Z badania „Oszczędzanie na emeryturę w kryzysie ekonomicznym” przeprowadzonego przez Izbę Gospodarczą Towarzystw Emerytalnych wynika, że ponad połowa respondentów (56.8%) stwierdziła, iż w sytuacji zbliżającego się kryzysu ekonomicznego oszczędzanie na emeryturę jest bardzo ważne, bo zapewnia dobrą przyszłość.
Pozostałe osoby (43.2%) uważały, że w sytuacji zbliżającego się kryzysu ekonomicznego oszczędzanie na emeryturę schodzi na dalszy plan, ponieważ liczy się tylko dzień dzisiejszy.

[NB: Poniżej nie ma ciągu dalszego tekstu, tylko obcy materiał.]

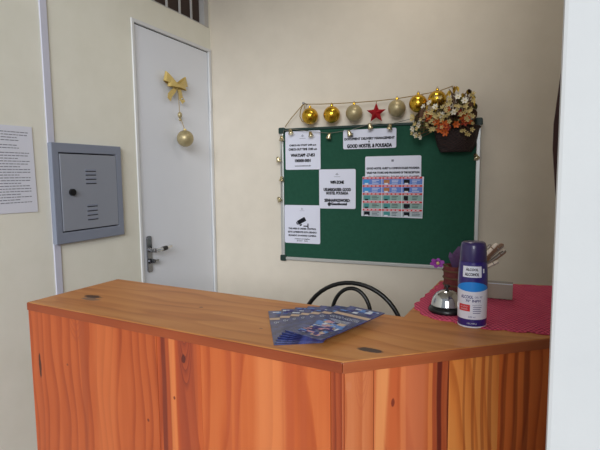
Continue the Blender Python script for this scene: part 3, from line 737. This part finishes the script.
# ------------------------------------------------------------------ hand gel bottle
t = thing('gel_bottle', (1.5535, -1.372, ZT + .0004), 'purple and white alcohol gel bottle standing on the counter beside the pink mat', 'bottle')
prof = [(0, 0), (.0275, 0), (.0295, .002), (.0300, .01), (.0305, .06), (.0308, .10), (.0306, .122), (.0296, .145), (.0284, .156)]
capp = [(0, .156), (.0278, .156), (.0280, .157), (.0272, .178), (.0262, .192), (.0246, .1985), (.0215, .2012), (0, .2018)]
def rad_at(z):
    for (r0, z0), (r1, z1) in zip(prof[1:], prof[2:]):
        if z0 <= z <= z1 and z1 > z0: return r0 + (r1 - r0) * (z - z0) / (z1 - z0)
    return .0284
bm = bmesh.new(); lathe(bm, prof + [(0, .156)], 48); link('body', bm, M['purple'], t, smooth=True)
bm = bmesh.new(); lathe(bm, [(0, -.0002), (.0285, -.0002), (.0301, .001), (.0304, .0042), (0, .0042)], 48); link('base_rim', bm, M['label'], t, smooth=True)
bm = bmesh.new(); lathe(bm, capp, 48); link('cap', bm, M['purplecap'], t, smooth=True)
bm = bmesh.new(); lathe(bm, [(0, .1535), (.0288, .1535), (.0289, .1560), (.0, .1560)], 48); link('cap_seam', bm, M['purple'], t, smooth=True)
def wrapfn(off): 
    return lambda s, z: (math.sin(s / .0305) * (rad_at(z) + off), -math.cos(s / .0305) * (rad_at(z) + off), z)
def shell(bm, s0, s1, zlo, zhi, fn, mi=0, n=28, m=6):
    g = [[bm.verts.new(fn(s0 + (s1 - s0) * i / n, zlo(i / n) + (zhi(i / n) - zlo(i / n)) * j / m)) for j in range(m + 1)] for i in range(n + 1)]
    for i in range(n):
        for j in range(m): bm.faces.new((g[i][j], g[i + 1][j], g[i + 1][j + 1], g[i][j + 1])).material_index = mi
S0 = .0305 * PI * .97
bm = bmesh.new(); shell(bm, -S0, S0, lambda u: .021, lambda u: .092, wrapfn(.0003), n=56); lb = link('label_wrap', bm, M['label'], t, smooth=True)
bm = bmesh.new(); shell(bm, -.040, .040, lambda u: .092 - .005 * math.sin(PI * u), lambda u: .094 + .016 * math.sin(PI * u) ** .7, wrapfn(.0005)); link('blue_swoosh', bm, M['blue'], t, smooth=True)
bm = bmesh.new(); fn = wrapfn(.0008)
letter(bm, 'ALCOOL', -.011, .0745, .026, .0075, fn, 0, .0002); letter(bm, 'GEL 70°', .0135, .0745, .017, .0045, fn, 0); letter(bm, '70° INPM', .002, .0655, .030, .0058, fn, 0, .0002)
letter(bm, 'Higienizador', .011, .055, .020, .0032, fn, 0)
for k in range(4): shell(bm, .002, .020 - .002 * (k % 2), lambda u, k=k: .0495 - .0045 * k, lambda u, k=k: .0508 - .0045 * k, fn, 0, 6, 1)
letter(bm, '500 ml', .0, .027, .014, .004, fn, 0)
link('lettering', bm, M['purpleink'], t)
bm = bmesh.new(); shell(bm, -.030, -.004, lambda u: .040, lambda u: .056, wrapfn(.0006), 0, 10, 2); link('red_patch', bm, M['redprint'], t, smooth=True)
bm = bmesh.new(); fn = wrapfn(.0009)
letter(bm, 'ANTI-SEPTICO', -.017, .051, .018, .003, fn); letter(bm, 'HIDRATANTE', -.017, .045, .016, .003, fn); link('white_lettering', bm, M['white'], t); bm = bmesh.new(); letter(bm, 'GEL 430 g', .0, .011, .020, .0042, fn); link('base_lettering', bm, M['white'], t)
bm = bmesh.new(); shell(bm, -.0215, .0185, lambda u: .121, lambda u: .147, wrapfn(.0006), 0, 14, 4); link('sticker', bm, M['paper'], t, smooth=True)
bm = bmesh.new(); fn = wrapfn(.0010); letter(bm, 'ÁLCOOL', -.0015, .140, .025, .007, fn, 0, .0003); letter(bm, 'ALCOHOL', -.0015, .128, .029, .007, fn, 0, .0003); link('sticker_lettering', bm, M['ink'], t)
bm = bmesh.new(); shell(bm, .022, .026, lambda u: .131, lambda u: .141, wrapfn(.0006), 0, 3, 2); link('mark', bm, M['white'], t)
t.rotation_euler = (0, 0, .05); t.scale = (1.05, 1.05, .96)

# ------------------------------------------------------------------ pen cup, pens, flower, card stand behind the bottle
CX, CY = 1.497, -1.115
t = thing('pen_cup', (CX, CY, ZM), 'red brown woven pen cup half hidden behind the purple bottle', 'pen cup')
bm = bmesh.new(); lathe(bm, [(0, 0), (.033, 0), (.035, .004), (.0385, .085), (.036, .0855), (.0335, .01), (0, .008)], 32)
link('cup', bm, M['pot'], t, smooth=True)
bm = bmesh.new()
for z in (.012, .032, .052, .072):
    tube(bm, [((.0355 + z * .04) * math.cos(2 * PI * k / 32), (.0355 + z * .04) * math.sin(2 * PI * k / 32), z) for k in range(33)], .0028, 6)
link('weave_band', bm, M['leafbrown'], t, smooth=True)
def pen(e, b, r, mat, label, tipm='pens'):
    t = thing('pen', b, label, 'pen', 'pens in the woven cup'); b, e = V(b), V(e); d = e - b
    bm = bmesh.new(); tube(bm, [V((0, 0, 0)), d * .06, d * .1, d * .93, d * .98, d], [r * .2, r * .6, r, r, r * .9, r * .5], 10); link('barrel', bm, M[mat], t, smooth=True)
    bm = bmesh.new(); s_ = V((r * .9, -r * 1.0, 0)); tube(bm, [d * .97 + s_ * .5, d * .96 + s_, d * .72 + s_ * .95], r * .3, 6); link('clip', bm, M[tipm], t, smooth=True)
    bm = bmesh.new(); tube(bm, [d * .90, d * .915], r * 1.15, 10); link('ring', bm, M[tipm], t, smooth=True)
zb = ZM + .012
pen((1.614, CY + .005, 1.196), (CX - .012, CY + .006, zb), .007, 'penb', 'dark wooden pen leaning right in the cup, reaching highest')
pen((1.600, CY - .012, 1.198), (CX - .016, CY - .010, zb), .0064, 'penw', 'ivory pen just left of the highest pen in the cup', 'penb')
pen((1.621, CY + .02, 1.176), (CX - .010, CY + .018, zb), .006, 'pens', 'silver pen leaning farthest right in the cup', 'penb')
pen((1.604, CY - .006, 1.150), (CX - .021, CY - .0015, zb + .012), .0056, 'penw', 'ivory pen leaning lowest out of the cup toward the card stand', 'pens')
pen((1.583, CY + .014, 1.192), (CX - .018, CY + .012, zb), .005, 'pens', 'silver pen standing steepest in the cup behind the bottle cap')

t = thing('fabric_flower', (CX - .008, CY - .0, ZM + .088), 'purple fabric flower poking out of the left side of the pen cup', 'artificial flower')
bm = bmesh.new(); O2 = V((-.045, -.012, .004))
for k in range(6):
    a = 2 * PI * k / 6 + .3; e = V((math.cos(a) * .020, -.006, math.sin(a) * .014))
    ribbon(bm, [O2, O2 + e * .5 + V((0, -.004, 0)), O2 + e], (-math.sin(a), .25, math.cos(a)), [.006, .014, .007], .0015)
link('petals', bm, M['violet'], t)
bm = bmesh.new(); ball(bm, O2 + V((.002, -.008, 0)), .005, 10); link('flower_centre', bm, M['lcream'], t, smooth=True)
bm = bmesh.new(); tube(bm, [V((0, 0, -.05)), V((-.012, -.003, -.01)), V((-.03, -.008, .002)), O2], .0022, 6); link('stem', bm, M['leaf'], t, smooth=True)
bm = bmesh.new()
for k, (ex, ez) in enumerate(((.012, .052), (.028, .064), (-.012, .034), (.034, .045))):
    ribbon(bm, [V((0, 0, -.012)), V((ex * .45, -.008, ez * .55)), V((ex, -.004, ez))], (1, .2, -.3), [.010, .022, .004], .0015)
link('leaf', bm, M['plum'], t)

t = thing('card_stand', (1.603, -1.096, ZM), 'smoky clear plastic card stand on the pink mat right of the bottle', 'card stand')
bm = bmesh.new()
ribbon(bm, [(-.0, .018, .0405), (0, .0, .0015), (0, -.022, .0015)], (1, 0, 0), .078, .003); ribbon(bm, [(0, -.022, .0015), (0, -.018, .040)], (1, 0, 0), .078, .003)
link('stand_body', bm, M['cardplastic'], t)
bm = bmesh.new(); tube(bm, [(-.039, -.018, .0405), (.039, -.018, .0405)], .0016, 6); link('rim', bm, M['white'], t)
t.rotation_euler = (0, 0, -.04)

# ------------------------------------------------------------------ bent tube chair behind the counter
t = thing('metal_chair', (1.02, -.55, 0), 'black bent tube chair with an arched back standing behind the counter', 'chair')
def arch(a, b, zc, zb, n=24, y=lambda z: 0.):
    P = [(-a, y(zb), zb)] + [(-a * math.cos(PI * k / n), y(zc + b * math.sin(PI * k / n)), zc + b * math.sin(PI * k / n)) for k in range(n + 1)] + [(a, y(zb), zb)]
    return P
yl = lambda z: .0 + (z - .93) * .10
bm = bmesh.new(); tube(bm, arch(.228, .228, .70, .455, y=yl), .0095, 10); link('back_frame', bm, M['chairblack'], t, smooth=True)
bm = bmesh.new(); tube(bm, [(x * 1., y_, z) for x, y_, z in arch(.086, .120, .785, .455, y=yl)], .0085, 10); link('back_hoop', bm, M['chairblack'], t, smooth=True)
bm = bmesh.new(); lathe(bm, [(0, .44), (.20, .44), (.215, .446), (.218, .456), (.21, .466), (.19, .472), (0, .474)], 40, cy=-.235, sx=1.05); link('seat', bm, M['chairblack'], t, smooth=True)
bm = bmesh.new(); tube(bm, [(.215 * 1.05 * math.cos(2 * PI * k / 40), -.235 + .215 * math.sin(2 * PI * k / 40), .432) for k in range(41)], .009, 8); link('seat_ring', bm, M['chairblack'], t, smooth=True)
for x, y0, y1 in ((-1, yl(.455), .03), (1, yl(.455), .03), (-1, -.38, -.42), (1, -.38, -.42)):
    r = .228 if y0 > -.2 else .165
    bm = bmesh.new(); tube(bm, [(x * r, y0, .46), (x * (r + .003), y0 * .4 + y1 * .6, .2), (x * (r + .012), y1, 0.004)], .0095, 10); lg = link('leg', bm, M['chairblack'], t, smooth=True)
    bm = bmesh.new(); lathe(bm, [(0, 0), (.012, 0), (.012, .02), (0, .021)], 12, cx=x * (r + .012), cy=y1); link('foot_cap', bm, M['black'], lg)

# ------------------------------------------------------------------ light, sky, camera
w = bpy.data.worlds.new('sky'); S.world = w; w.use_nodes = True; nt = w.node_tree
bg = nt.nodes['Background']; bg.inputs[0].default_value = (.86, .93, 1., 1); bg.inputs[1].default_value = .36
def area(name, loc, target, sx, sy, power, col):
    l = bpy.data.lights.new(name, 'AREA'); l.shape = 'RECTANGLE'; l.size = sx; l.size_y = sy; l.energy = power; l.color = col
    o = bpy.data.objects.new(name, l); COL.objects.link(o); o.location = loc
    o.rotation_euler = (V(target) - V(loc)).to_track_quat('-Z', 'Y').to_euler(); return o
area('ceiling_lamp', (1.22, -.50, 2.66), (1.22, -.5, 0), .22, .22, 3, (1, .93, .84))
area('daylight_opening', (4.1, -10.6, 4.15), (.7, -1.0, 1.1), 6.0, 3.2, 900, (.94, .97, 1.))

cam = bpy.data.cameras.new('camera'); co = bpy.data.objects.new('camera', cam); COL.objects.link(co); S.camera = co
f_, pi_, ya_, ro_ = 497.56, -.1003, -.3959, -.0106
F = V((math.sin(ya_) * math.cos(pi_), math.cos(ya_) * math.cos(pi_), math.sin(pi_))); R = V((math.cos(ya_), -math.sin(ya_), 0)); U = R.cross(F)
R2 = R * math.cos(ro_) + U * math.sin(ro_); U2 = -R * math.sin(ro_) + U * math.cos(ro_)
mx = Matrix.Identity(4)
for i in range(3): mx[i][0], mx[i][1], mx[i][2] = R2[i], U2[i], -F[i]
mx.translation = V((1.6219, -2.5577, 1.3881)); co.matrix_world = mx
cam.sensor_width = 36; cam.lens = f_ / 600 * 36; cam.clip_start = .02; cam.clip_end = 100
vs = S.view_settings; vs.view_transform = 'Standard'; vs.look = 'None'; vs.gamma = 1; vs.use_curve_mapping = False; vs.exposure = 0.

Z kolei kobiety wyraźnie częściej niż mężczyźni uważały, że oszczędzanie na emeryturę w sytuacji kryzysu ekonomicznego jest ważne (61.2% kobiet vs. 52% mężczyzn). Natomiast mężczyźni wyraźnie częściej wskazywali na to, że w sytuacji kryzysu liczy się tylko dzisiejszy dzień i oszczędzanie na emeryturę musi zejść na dalszy plan (48% mężczyzn vs. 38.8% kobiet).
– Za pozytywny należy uznać fakt, że spora cześć z nas, 56,8% mieszkańców Polski, dostrzega potrzebę oszczędzania na przyszłość mimo kryzysu. Wydaje się, że nie jest to jednak wystarczająco duża część społeczeństwa.
- Z wiekiem potrzebę oszczędzania rozumiemy lepiej, dlatego że zbliża się nasza emerytura. Z kolei im wcześniej zaczniemy oszczędzać, tym łatwiej nam uzbierać znaczącą sumę. Musimy wzmacniać edukację emerytalną, by młodsze pokolenia nie straciły szansy na zgromadzenie odpowiednio dużego kapitału pozwalającego na uzupełnienie swoich dochodów po przejściu na emeryturę - tłumaczy Małgorzata Rusewicz, prezes IGTE.
Co 3. badany (34.5%) zadeklarował, że ma odłożone oszczędności na emeryturę, przy czym co dziewiąty respondent (11.1%) zadeklarował, że zrobi wszystko, żeby w sytuacji kryzysu ekonomicznego z nich nie skorzystać, a co czwarty badany (23.4%) stwierdził, że nie wyklucza, że oszczędności zgromadzone na emeryturę wykorzysta w czasie kryzysu. Dwie trzecie badanych osób zadeklarowało, że nie ma żadnych oszczędności na emeryturę.
– Co trzecia badana osoba zadeklarowała, że posiada oszczędności na emeryturę. Biorąc pod uwagę to, że nasze społeczeństwo jest społeczeństwem starzejącym się demograficznie, powyższe wskazanie nie napawa optymizmem. Tym bardziej, że dwie trzecie osób z tej grupy zadeklarowało, że w sytuacji kryzysu nie wyklucza, iż skorzysta z tych oszczędności na zapłacenie bieżących potrzeb – zauważa dr Tomasz Sobierajski, socjolog z Uniwersytetu Warszawskiego.